**PROVIDED DATA**
================================

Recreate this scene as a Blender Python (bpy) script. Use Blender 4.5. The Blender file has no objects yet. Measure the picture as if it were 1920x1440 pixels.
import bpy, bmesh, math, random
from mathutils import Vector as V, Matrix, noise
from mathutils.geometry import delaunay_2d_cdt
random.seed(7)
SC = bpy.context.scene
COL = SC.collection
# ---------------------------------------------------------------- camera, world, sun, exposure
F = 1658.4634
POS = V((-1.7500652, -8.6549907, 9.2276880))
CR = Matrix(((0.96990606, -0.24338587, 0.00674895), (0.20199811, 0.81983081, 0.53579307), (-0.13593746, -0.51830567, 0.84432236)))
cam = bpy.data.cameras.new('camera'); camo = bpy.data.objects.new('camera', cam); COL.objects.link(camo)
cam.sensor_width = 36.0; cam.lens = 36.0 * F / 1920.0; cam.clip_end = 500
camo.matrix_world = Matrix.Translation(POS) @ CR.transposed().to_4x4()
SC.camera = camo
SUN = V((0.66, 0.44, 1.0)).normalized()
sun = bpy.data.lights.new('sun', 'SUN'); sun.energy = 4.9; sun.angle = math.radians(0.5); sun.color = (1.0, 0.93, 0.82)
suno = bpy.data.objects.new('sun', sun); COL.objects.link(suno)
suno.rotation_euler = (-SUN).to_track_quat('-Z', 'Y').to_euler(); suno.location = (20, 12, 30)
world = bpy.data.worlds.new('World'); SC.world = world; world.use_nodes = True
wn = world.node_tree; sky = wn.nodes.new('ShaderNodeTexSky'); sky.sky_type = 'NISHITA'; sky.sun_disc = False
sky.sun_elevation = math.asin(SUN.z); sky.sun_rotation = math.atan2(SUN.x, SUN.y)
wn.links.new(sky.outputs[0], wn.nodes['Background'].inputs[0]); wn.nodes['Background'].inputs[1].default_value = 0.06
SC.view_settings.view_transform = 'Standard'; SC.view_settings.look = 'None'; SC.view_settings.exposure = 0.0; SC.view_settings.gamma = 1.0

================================

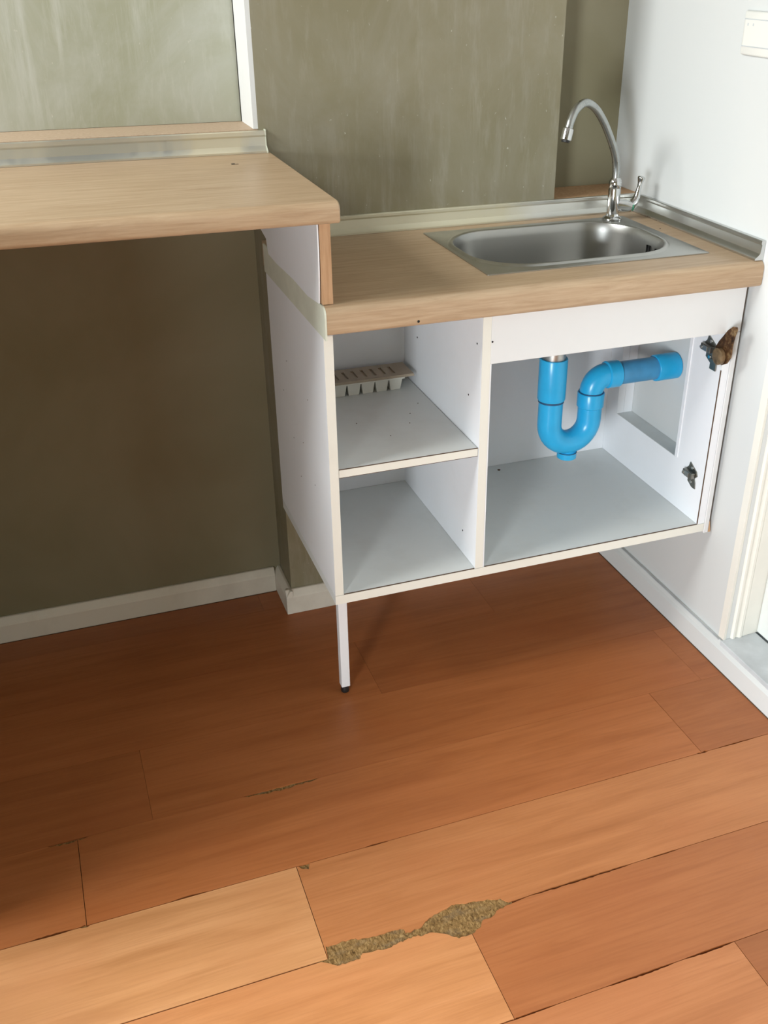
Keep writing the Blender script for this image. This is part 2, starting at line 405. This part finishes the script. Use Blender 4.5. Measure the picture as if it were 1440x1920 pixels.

================================

**STATED EXERCISE**
List the lines that contain the word "this".

**WRITTEN RESPONSE**
Recreate this scene as a Blender Python (bpy) script. Use Blender 4.5. The Blender file has no objects yet. Measure the picture as if it were 1920x1440 pixels.
Keep writing the Blender script for this image. This is part 2, starting at line 405. This part finishes the script. Use Blender 4.5. Measure the picture as if it were 1440x1920 pixels.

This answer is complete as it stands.